ESSENTIALS: Open Tuesday and Wednesday 11 a.m. to 9 p.m., Thursday to Sunday 11 a.m. to 10 p.m.; slight step at entrance can impede wheelchair.

Everest. Towering. Majestic. Wild. Is it any wonder that a restaurant named for the world’s tallest peak opened on Merrick Road in Bellmore?

I jest. Wherever Everest Himalayan Cuisine happened to land would be a welcome development for Long Island. This is, to my knowledge, the first local restaurant to focus on the cuisine of Nepal, although owners Tika Raj Dhakal, Ramesh Maharjan and Benoy Chhetri (the chef) have filled out the menu with dishes from the neighboring countries of India and Tibet.

Service here goes beyond pleasant to downright courtly. Customers are invariably greeted with a heartfelt “namaste,” and that sense of gratitude pervades the meal. The modest dining room, in shades of burgundy and chestnut, is brightened by ceiling lanterns hand-made from Nepali paper and dominated by a huge photograph of a village looking out at the Himalayas. A glassed-in vestibule protects diners from the cold wind whipping down Merrick Road.

Dhakal characterized Nepalese food as lighter than Indian, with “fewer condiments and less oil.” I found the flavors less complex but no less appealing. Even an Indian standard, chana masala (chickpeas in a tomato-based gravy), seemed lighter and clearer here, freshened with a garnish of chopped raw tomato and red onion.

Given that Long Island is experiencing a golden age of regional Indian restaurants, however, my strategy at Everest was to have as Nepali a meal as possible. That meant starting with momo, the hearty dumpling native to Nepal (as well as Tibet and northern India). Everest makes three types — lamb, chicken and vegetable. Each savory, meat-filled momo is round and exquisitely pleated into a central topknot; the vegetable momos, filled with greens, mushrooms, cashews, fresh paneer cheese and seasonings, are crimped into a more familiar crescent shape. All are served with a chili sauce with a sesame-tomato base that lends a mellowness to balance the spice.

I’m a momo lover from way back, but two other starters here were utter revelations to me. Sadae ko aloo ra kakara is a cold dish of cubed potatoes and cucumber, assisted by red onion, red pepper, scallions and a shower of fresh cilantro. Black fenugreek seeds added a haunting note, and a welcome crunch. Meat lovers should not miss a similar dish, lamb choila, wherein the potatoes and cucumber are swapped out for tender shreds of meat. (Stay with me here: A few weeks ago I would not have believed that I’d be raving about Nepali lamb salad, but these are extraordinary times.)

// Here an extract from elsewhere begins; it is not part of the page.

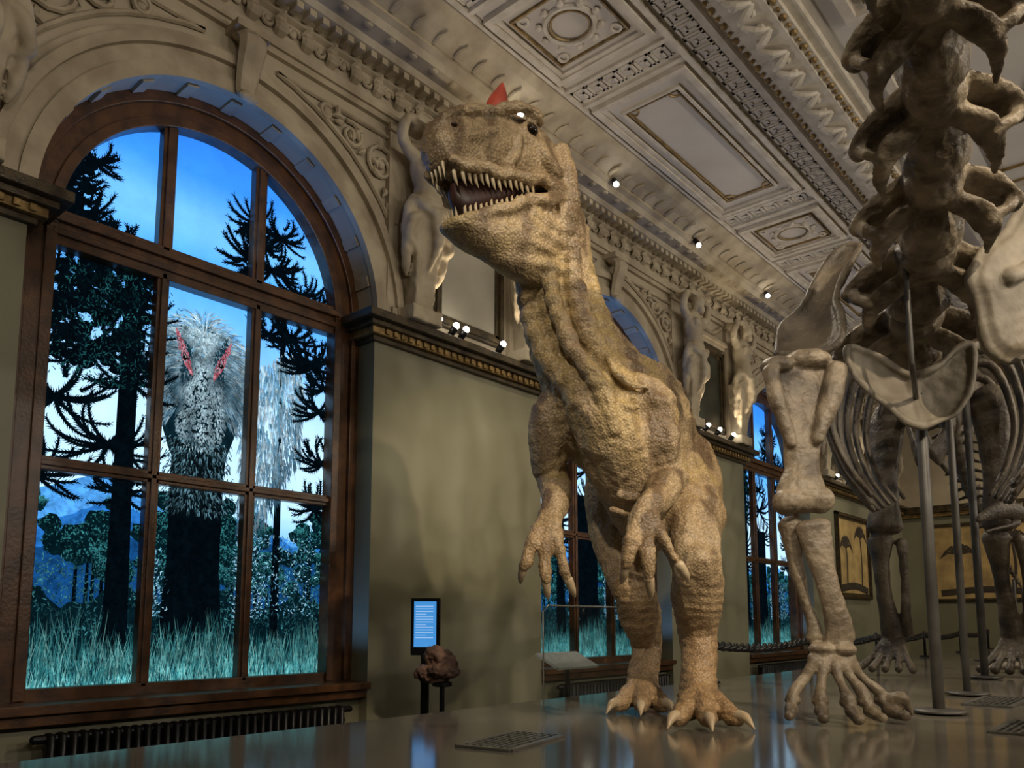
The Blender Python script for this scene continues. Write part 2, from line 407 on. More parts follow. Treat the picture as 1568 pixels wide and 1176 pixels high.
def mixc(a, b, t): t = max(0, min(1, t)); return tuple(x*(1-t)+y*t for x, y in zip(a, b))

def mural(cy, seed, par, dino):
    R = random.Random(seed); S = Paint()
    stops = [(0,(.05,.30,.62)),(1.1,(.12,.43,.88)),(1.5,(.46,.74,.98)),(2.2,(.50,.77,1.0)),(2.9,(.17,.48,.98)),(3.5,(.05,.33,.95)),(3.9,(.17,.51,1.0)),(4.3,(.04,.27,.90)),(5.2,(.008,.10,.55))]
    def sky(b):
        for (b0,c0),(b1,c1) in zip(stops, stops[1:]):
            if b <= b1: return mixc(c0, c1, (b-b0)/(b1-b0))
        return stops[-1][1]
    for k in range(26):
        b0 = k*.19; b1 = b0+.19; S.poly([(-1.45,b0),(1.45,b0),(1.45,b1),(-1.45,b1)], [sky(b0),sky(b0),sky(b1),sky(b1)])
    S.obj('mural_sky', M_sky, par, cy)
    P = Paint(); P.k = 6; BK = (.0008,.003,.005)
    for base, amp, col in ((1.40,.16,(.08,.35,.85)),(1.26,.12,(.02,.16,.52)),(1.08,.10,(.006,.06,.20))):
        ph = R.uniform(0,6); pts = [(-1.45, .3)]
        for i in range(60):
            a = -1.45+2.9*i/59; pts.append((a, base+amp*math.sin(a*1.7+ph)+.04*math.sin(a*9+ph)+R.uniform(-.012,.012)))
        pts.append((1.45,.3)); P.poly(pts, col); P.layer()
    trs = [(R.uniform(-1.4,1.4), R.uniform(.85,1.36), R.uniform(.14,.28)) for _ in range(28)]
    trs.sort(key=lambda t: -t[1])
    for ta, tb, rad in trs:
        stroke(P, ta, .5, 1.57, tb-.4, .016, BK); P.layer()
        cl = [(ta+R.gauss(0,rad*.5), tb+R.gauss(0,rad*.4), rad*R.uniform(.25,.45)) for _ in range(9)]
        for x, y, r in cl: blob(P, x, y, r, (.001,.009,.013), R, 11)
        P.layer()
        for x, y, r in cl:
            for i in range(45):
                q = r*math.sqrt(R.random()); an = R.uniform(0,6.28); sx = q*math.cos(an); sy = q*math.sin(an)*.85
                lt = max(0, .30+.8*(sy/r)+R.uniform(-.25,.25)); stroke(P, x+sx, y+sy, R.uniform(0,3.14), R.uniform(.010,.026), .005, mixc((.0015,.013,.018), (.04,.24,.26), lt))
        P.layer()
    pts = [(-1.45,-.05)]+[(-1.45+2.9*i/60, .60+.14*R.random()+.08*math.sin(i*.4)) for i in range(61)]+[(1.45,-.05)]
    P.poly(pts, (.0015,.010,.015)); P.layer()
    for i in range(2600):
        a = R.uniform(-1.42,1.42); b = R.uniform(.35,.95); cl = .5+.9*noise.noise(V((a*4,b*5,seed)))
        stroke(P, a, b, R.uniform(.2,2.9), R.uniform(.015,.045), .004, mixc((.002,.012,.017), (.06,.28,.32), cl*R.random()))
        if i % 300 == 0: P.layer()
    P.layer()
    def trunk(a, w0, w1, b0, b1):
        P.poly([(a-w0,b0),(a+w0,b0),(a+w0*.75,(b0+b1)*.4),(a+w1,b1),(a-w1,b1),(a-w0*.8,(b0+b1)*.4)], BK); P.layer()
    trunk(0.0, .30, .24, .1, 2.2); trunk(.78, .045, .03, .3, 3.3); trunk(-.62, .10, .07, .3, 3.4)
    for i in range(1700):
        a = R.choice([R.gauss(-.36,.05), R.gauss(.95,.16), R.gauss(.58,.08), R.gauss(.43,.03)]); b = R.uniform(.5,1.05+(.2 if a > 0 else 0)); stroke(P, a, b, R.uniform(0,3.14), R.uniform(.015,.04), .004, R.choice([(.12,.36,.56),(.34,.62,.80),(.03,.10,.14),(.008,.025,.04)]))
    P.layer()
    if dino:
        for i in range(1700):
            u = R.random(); a = .38+.62*u; lo = 1.30+1.15*max(0,u-.35); b = R.uniform(lo, 2.92-.1*math.sin(u*6)); sh = .15+.75*max(0, min(1, (b-lo)/(1.0)))+.3*noise.noise(V((a*5,b*3,8)))
            stroke(P, a, b, -1.95+.45*R.random()+.6*(a-.4), R.uniform(.07,.17), .0065, mixc((.01,.045,.075), R.choice([(.45,.75,.95),(.20,.48,.72),(.70,.90,1)]), sh*R.uniform(.3,1)))
            if i % 90 == 0: P.layer()
        P.layer()
        ol = []
        for k in range(40):
            an = 2*math.pi*k/40; rx = .42*(1+R.uniform(-.08,.08)); ry = (.54 if math.sin(an) > 0 else 1.0)*(1+R.uniform(-.06,.06)); tap = 1 if math.sin(an) > 0 else 1-.40*abs(math.sin(an))
            ol.append((rx*math.cos(an)*tap, 2.50+ry*math.sin(an)))
        P.poly(ol, (.003,.014,.022)); P.layer()
        for ringi in range(6):
            for i in range(620):
                an = R.uniform(-.85,4.0); rr = (.54-.078*ringi)*R.uniform(.8,1.05); a = rr*math.cos(an)*.84; b = 2.55+rr*math.sin(an)*1.02
                lit = .34+.50*max(0, math.sin(an))+.40*noise.noise(V((an*2.2, ringi*.9, 1)))-.05*ringi
                out = math.atan2(math.sin(an)*1.0-.9, math.cos(an)*1.2)
                c = mixc((.006,.026,.04), R.choice([(.42,.72,.94),(.22,.50,.74),(.72,.92,1.0)]), lit*R.uniform(.25,1.1))
                stroke(P, a, b, out+R.uniform(-.3,.3), R.uniform(.05,.13), .0055, c)
            P.layer()
        # broad face: brow-to-jaw planes painted with short hide strokes
        for i in range(2600):
            b = R.uniform(1.92,2.98); t = (b-1.92)/1.06; hw = .12+.09*math.exp(-((t-.25)/.22)**2)+.10*t; a = R.uniform(-hw,hw); f = 1-abs(a)/hw
            sock = math.exp(-(((abs(a)-.165)/.07)**2+((b-2.70)/.16)**2))
            lit = .16+.55*f+.6*noise.noise(V((a*9,b*6,4)))-.5*sock; c = mixc((.008,.03,.045), (.60,.84,.95), lit*R.uniform(.3,1.05))
            stroke(P, a, b, -1.57+a*2+R.uniform(-.5,.5), R.uniform(.012,.035), .007, c)
            if i % 200 == 0: P.layer()
        P.layer()
        for sg in (-1,1):
            for i in range(240):
                u = R.random(); wdt = .035*math.sin(math.pi*min(1,u*1.05))+.006; stroke(P, sg*(.10+.15*u+R.uniform(-wdt,wdt)), 2.56+.36*u+R.uniform(-.01,.01), 1.2*sg+(0 if sg > 0 else 3.14), R.uniform(.012,.03), .004, R.choice([(.45,.12,.15),(.60,.28,.34),(.16,.02,.03),(.30,.05,.07)]))
            P.layer(); blob(P, sg*.165, 2.70, .024, (.004,.004,.004), R); P.layer(); blob(P, sg*.16, 2.706, .006, (1,1,1), R, 6)
            blob(P, sg*.06, 2.08, .020, (.004,.008,.01), R)
        P.poly([(-.24,2.0),(-.12,1.95),(0,1.90),(.12,1.95),(.26,2.0),(.22,1.6),(0,1.40),(-.22,1.6)], (.002,.005,.007)); P.layer()
        for i in range(1100):
            a = R.uniform(-.33,.33)*(1-.3*R.random()); b = R.uniform(1.38,2.02); stroke(P, a, b, -1.57+a*2+R.uniform(-.4,.4), R.uniform(.02,.06), .0045, mixc((.003,.008,.01), (.14,.30,.38), R.random()**3))
        P.layer()
        for i in range(14):
            a = -.17+.026*i; zc = 1.965-.04*abs(math.cos(i)); P.poly([(a,zc),(a+.010,zc),(a+.005,zc-.035)], (.28,.42,.48))
        P.layer()
    whorl(P, -.95, 2.6, 16, .55, R); whorl(P, -1.15, 2.15, 14, .55, R); whorl(P, -.75, 1.85, 14, .52, R); whorl(P, -.7, 2.95, 16, .5, R); whorl(P, -1.25, 1.55, 10, .45, R); whorl(P, -1.3, 2.95, 12, .45, R)
    whorl(P, -.6, 2.4, 14, .42, R); whorl(P, -.95, 3.15, 14, .4, R); whorl(P, -.62, 1.5, 10, .35, R)
    P.layer()
    for i in range(170): blob(P, R.uniform(-1.2,-.45), R.uniform(2.45,3.3), R.uniform(.03,.07), BK, R)
    P.layer()
    for i in range(1100):
        a = R.gauss(-.8,.25); b = R.uniform(2.3,3.25); stroke(P, a, b, R.uniform(.3,2.8), R.uniform(.015,.04), .004, mixc((.001,.008,.010), (.02,.14,.15), R.random()*max(0,.5+1.2*noise.noise(V((a*6,b*6,2))))))
    P.layer()
    whorl(P, -1.2, 3.9, 18, .40, R); whorl(P, -1.05, 3.6, 18, .38, R); whorl(P, -.80, 3.50, 12, .30, R); whorl(P, -.98, 4.1, 12, .28, R)
    for i in range(60): blob(P, R.uniform(-1.3,-.98), R.uniform(3.5,4.1), R.uniform(.03,.07), BK, R)
    whorl(P, .44, 4.15, 12, .33, R, a0=1, a1=5.2); whorl(P, .42, 3.8, 14, .40, R, a0=1.2, a1=5); whorl(P, .62, 3.75, 16, .42, R); whorl(P, .95, 3.6, 16, .38, R); whorl(P, .72, 4.1, 12, .3, R); whorl(P, 1.1, 3.5, 12, .3, R)
    whorl(P, .45, 3.45, 10, .3, R); whorl(P, .55, 3.95, 10, .3, R)
    whorl(P, 1.1, 2.95, 16, .42, R); whorl(P, .86, 3.15, 14, .36, R); whorl(P, 1.2, 2.5, 14, .38, R); whorl(P, 1.25, 2.0, 14, .38, R); whorl(P, 1.18, 1.55, 12, .33, R); whorl(P, 1.0, 2.9, 12, .3, R); whorl(P, 1.25, 2.75, 12, .3, R); whorl(P, .62, 3.12, 12, .26, R)
    P.layer()
    if not dino:
        whorl(P, 0, 2.6, 22, .6, R); whorl(P, .1, 2.1, 16, .5, R); whorl(P, 0, 3.0, 16, .4, R); P.layer()
    for row in range(10):
        for i in range(520):
            a = R.uniform(-1.42,1.42); h = (.52-.043*row)*R.uniform(.4,1.1)*(1+.25*math.sin(a*5+row)); t = 1.57+R.uniform(-.35,.35)
            g = R.choice([(.025,.18,.20),(.05,.28,.30),(.11,.40,.41),(.008,.06,.08),(.20,.50,.48),(.004,.025,.035)]); g = tuple(x*(.40+.07*row)*(1+.6*noise.noise(V((a*3,row*.4,seed)))) for x in g)
            stroke(P, a, -.05, t, h, .0055, g)
        P.layer()
    P.obj('mural_print', M_print, par, cy)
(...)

Tarkari is a name given to many of the menu’s Nepali curries. We were wowed by the tender lamb tarkari, its deep, rich gravy subtly flavored with cinnamon and other warming spices. The vegetarian tarkaris we tried were likable, but forgettable, especially the mismas (mixed vegetable) tarkari, a mild stew of carrots, peas, tomatoes, scallions, cabbage, zucchini and peppers that put me in mind of the first few editions of “The Moosewood Cookbook.”

I didn’t completely eschew Indian dishes, ordering a couple of crowd-pleasers for good measure. Chicken makhani, also known as butter chicken, did not disappoint, its sweet, creamy tomato-butter sauce hiding thick slices of tender white meat. Vegetarians seeking comparable comfort will enjoy malai kofta, fried balls of paneer and potato soaking in another sweet, creamy sauce. Everest also puts out an exemplary garlic-cilantro naan, as well as its exotic cousin, badami naan, a tandoori flatbread stuffed with nuts, cherries and fennel seed.

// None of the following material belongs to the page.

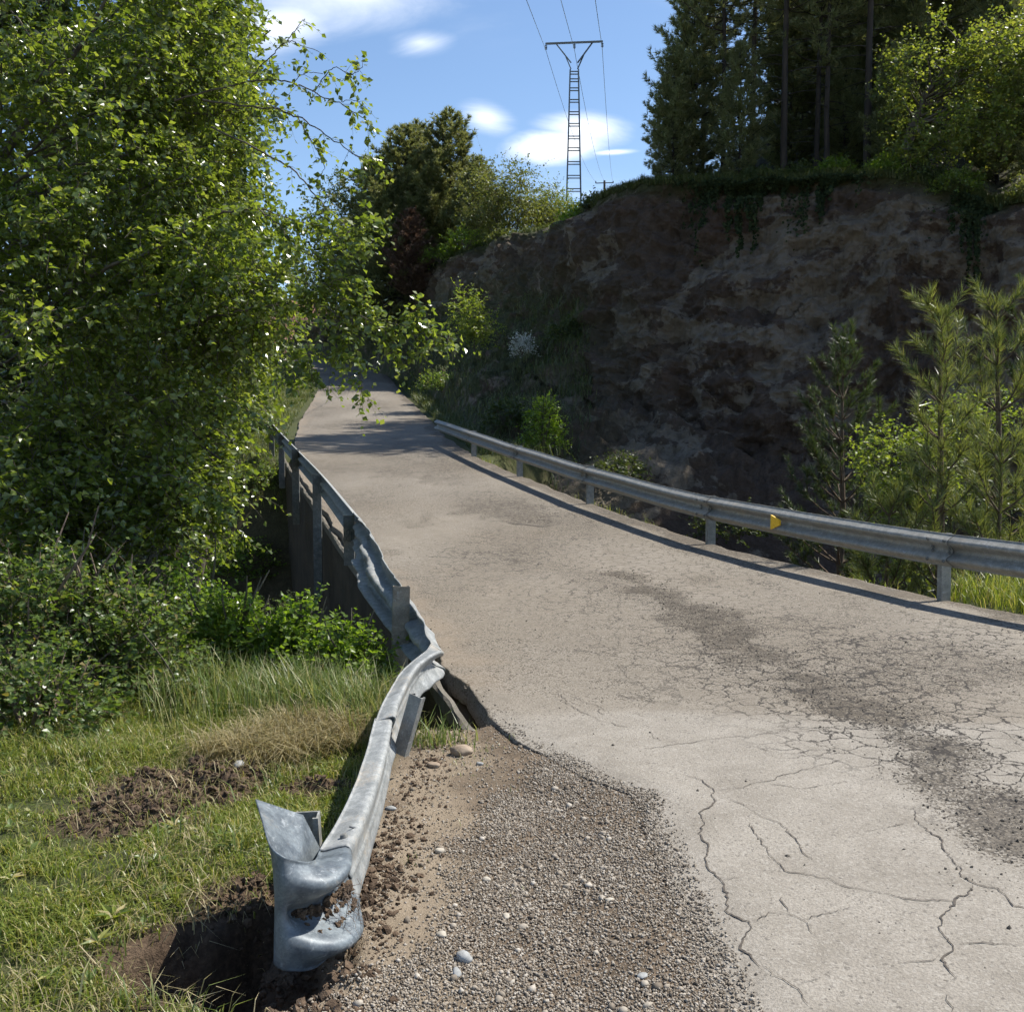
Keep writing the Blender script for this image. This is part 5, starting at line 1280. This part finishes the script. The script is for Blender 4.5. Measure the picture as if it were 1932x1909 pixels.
rg = np.random.default_rng(500)
def lawn_keep(x, y):
    clump = sstep(-.30, .28, fbm(p3(x * 4.5, y * 4.5), 4, 401, .65))
    pit = np.sqrt(((x - PIT[0]) / .40) ** 2 + ((y - PIT[1]) / .27) ** 2)
    yn = np.interp(x, YN_X, YN_Y)
    vis = (x / y * 1900 + 966 > -60)
    return vis * (.10 + .90 * clump) * (1 - .93 * bare(x, y)) * (1 - right_of_rail(x, y)) * sstep(.9, 1.2, pit) * (y < yn + .15) * (x < rail_x(y) - .05)
x, y = seed_region(rg, 230000, -3.6, -.4, 2.3, 6.9, lawn_keep)
n = len(x); hgt = .020 + .055 * np.clip(fbm(p3(x * 3.0, y * 3.0), 4, 402, .65) + .30, 0, 1.3) + .05 * rg.random(n) ** 3
hgt = hgt * (1 + .5 * sstep(4.6, 5.6, y))
mb = MB(); blades_into(rg, mb, np.c_[x, y, ground_z(x, y) - .005], hgt, rg.uniform(.003, .0065, n), rg.uniform(.3, 1.6, n), .7)
# broad leaved rosettes among the grass
for px, py, L in ((185, 1785, .075), (215, 1740, .08), (20, 1665, .06), (330, 1565, .06), (95, 1850, .05)):
    g = G(px, py); k = 9; a = np.linspace(0, 6.28, k, endpoint=False) + rg.uniform(0, 1)
    ax = np.c_[np.cos(a), np.sin(a), rg.uniform(.15, .7, k)]
    leaves_into(mb, np.repeat(g[None] + [0, 0, .015], k, 0), ax, np.tile([0, 0, 1.0], (k, 1)) + rg.normal(0, .2, (k, 3)), L * rg.uniform(.6, 1.1, k), LEAF5_V, LEAF5_F, .38)
obj('lawn_grass', mb.mesh('grass'), M['grass'], None, 'short green grass covering the verge beside the fallen rail', 'grass', kind='stuff')
# tall grass along the gully edge
def tall_keep(x, y):
    yn = np.interp(x, YN_X, YN_Y)
    return np.exp(-((y - (yn - .35)) / .35) ** 2) * (.35 + .65 * sstep(-.3, .3, fbm(p3(x * 2.2, y * 2.2), 3, 411))) * (x < rail_x(y) - .12) * (1 - .7 * bare(x, y)) * (.12 + .88 * sstep(-2.3, -1.9, x))
x, y = seed_region(rg, 26000, -3.4, -.62, 5.0, 6.9, tall_keep); n = len(x)
mb = MB(); blades_into(rg, mb, np.c_[x, y, ground_z(x, y) - .01], rg.uniform(.16, .42, n), rg.uniform(.004, .0075, n), rg.uniform(.3, 1.0, n), .6)
x, y = seed_region(rg, 9000, -3.4, -.75, 2.35, 5.6, lambda a, b: lawn_keep(a, b) * sstep(.05, .45, fbm(p3(a * 2.8, b * 2.8), 3, 442))); n = len(x)
blades_into(rg, mb, np.c_[x, y, ground_z(x, y) - .01], rg.uniform(.07, .17, n), rg.uniform(.004, .008, n), rg.uniform(.4, 1.3, n), .7)
for k in range(170):                                   # clover and plantain leaves between the blades
    wx, wy = rg.uniform(-3.0, -.85), rg.uniform(2.4, 5.4)
    if lawn_keep(np.array([wx]), np.array([wy]))[0] < .2: continue
    c_ = int(rg.integers(4, 9)); a_ = rg.uniform(0, 6.28, c_)
    leaves_into(mb, np.tile([wx, wy, float(ground_z(wx, wy)) + .02], (c_, 1)) + rg.normal(0, .008, (c_, 3)), np.c_[np.cos(a_), np.sin(a_), rg.uniform(.2, .8, c_)], np.tile([0, 0, 1.0], (c_, 1)) + rg.normal(0, .25, (c_, 3)), rg.uniform(.018, .05, c_), LEAF5_V, LEAF5_F, .6)
obj('tall_grass', mb.mesh('grass'), M['grass_long'], None, 'tall green grass along the edge of the gully', 'grass', kind='stuff')
# straw coloured tussock by the rail
def dry_keep(x, y):
    c1, c2 = G(590, 1390), G(480, 1420)
    d = np.minimum(np.hypot((x - c1[0]) / .30, (y - c1[1]) / .26), np.hypot((x - c2[0]) / .32, (y - c2[1]) / .16))
    return sstep(1.25, .5, d) * (x < rail_x(y) - .08)
x, y = seed_region(rg, 30000, -1.9, -.5, 4.4, 6.2, dry_keep); n = len(x)
mb = MB(); blades_into(rg, mb, np.c_[x, y, ground_z(x, y) - .01], rg.uniform(.12, .28, n), rg.uniform(.003, .006, n), rg.uniform(.7, 1.6, n), .8, (.1, -.35, 0))
x, y = seed_region(rg, 26000, -3.2, -.7, 2.4, 5.6, lambda a, b: .28 * sstep(.2, .8, bare(a, b)) + .30 * sstep(.0, .35, fbm(p3(a * 2.4, b * 2.4), 3, 441)) * (a < rail_x(b) - .1)); n = len(x)
blades_into(rg, mb, np.c_[x, y, ground_z(x, y) - .0], rg.uniform(.04, .13, n), rg.uniform(.002, .004, n), rg.uniform(.9, 2.2, n), .9)
obj('dry_grass', mb.mesh('grass'), M['grass_dry'], None, 'straw coloured dry grass flopping over beside the fallen rail', 'grass', kind='stuff')
# grass by the hole in the shoulder, along the right rail, on the far verges and on the cliff edge
mb = MB()
c = G(800, 1392); n = 330
b0 = np.c_[rg.normal(c[0], .15, n), rg.normal(c[1], .06, n)]; b0 = b0[(b0[:, 1] < 5.75) & (b0[:, 0] < -.16)]; n = len(b0)
blades_into(rg, mb, np.c_[b0, ground_z(b0[:, 0], b0[:, 1]) - .01], rg.uniform(.04, .26, n) * rg.uniform(.4, 1, n), rg.uniform(.004, .008, n), rg.uniform(.2, 1.0, n), .5)
n = 900; x = rg.uniform(-.62, .1, n); y = rg.uniform(3.4, 5.7, n); k = (fbm(p3(x * 5, y * 5), 3, 421) > .25) & (x > rail_x(y) + .1); x, y = x[k], y[k]; n = len(x)
blades_into(rg, mb, np.c_[x, y, ground_z(x, y) - .005], rg.uniform(.015, .06, n), .004, rg.uniform(.4, 1.4, n), .6)
obj('verge_grass', mb.mesh('grass'), M['grass_long'], None, 'sparse grass blades around the hole at the broken shoulder', 'grass', kind='stuff')
def right_keep(x, y): return sstep(.10, .5, x - Rx(y)) * (y < np.interp(x, YN_X, YN_Y) + .6) * sstep(4.5, 2.0, x - Rx(y))
x, y = seed_region(rg, 30000, 3.6, 9, 6.5, 12, right_keep); n = len(x)
mb = MB(); blades_into(rg, mb, np.c_[x, y, ground_z(x, y) - .01], rg.uniform(.12, .40, n), rg.uniform(.006, .010, n), rg.uniform(.3, 1.0, n), .6)
n = 700; y = rg.uniform(9.7, 25, n); x = Rx(y) + rg.normal(.20, .05, n); k = fbm(p3(x * .9, y * .9), 3, 422) > .12; x, y = x[k], y[k]; n = len(x)
blades_into(rg, mb, np.c_[x, y, zr(y) - .06], rg.uniform(.05, .2, n), .006, rg.uniform(.4, 1.2, n), .6)
obj('roadside_grass', mb.mesh('grass'), M['grass'], None, 'bright green grass behind the straight guard rail at the frame edge', 'grass', kind='stuff')
mb = MB()
y = rg.uniform(23.5, 72, 42000); x = Lx(y) - .25 - np.abs(rg.normal(0, 2.4, len(y)))
k = (fbm(p3(x * .9, y * .9), 3, 423) + .55 > rg.random(len(x)) * .9) & (ground_z(x, y) > zr(y) - 1.2) & ((Lx(y) - x) > .9 * sstep(60, 25, y) * rg.random(len(y))); x, y = x[k], y[k]; n = len(x)
blades_into(rg, mb, np.c_[x, y, ground_z(x, y) - .01], rg.uniform(.06, .30, n), .02, rg.uniform(.3, 1.1, n), .6)
obj('verge_grass', mb.mesh('grass'), M['grass_far'], None, 'sunlit green verge grass beyond the far end of the buckled rail', 'grass', kind='stuff')
mb = MB()
y = rg.uniform(25.5, 70, 26000); x = Rx(y) + .35 + np.abs(rg.normal(0, .8, len(y)))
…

For dessert, neither the pistachio nor the mango kulfi (a sort of Indian semifreddo) was sweet enough for my taste, nor was the kheer (rice pudding), but the gulab jamum (deep-fried balls of super-evaporated milk covered in syrup) swung the pendulum perilously close to a hyperglycemic danger zone.

Many Nepali restaurants offer salted yak-butter tea, and I was relieved to learn that Everest does not, because salted yak-butter tea tastes exactly like you would expect it to. I capped my meal with a cup of sweet, milky chiya (Nepali for chai) and silently offered a namaste to my hosts and their decision to grace my beat.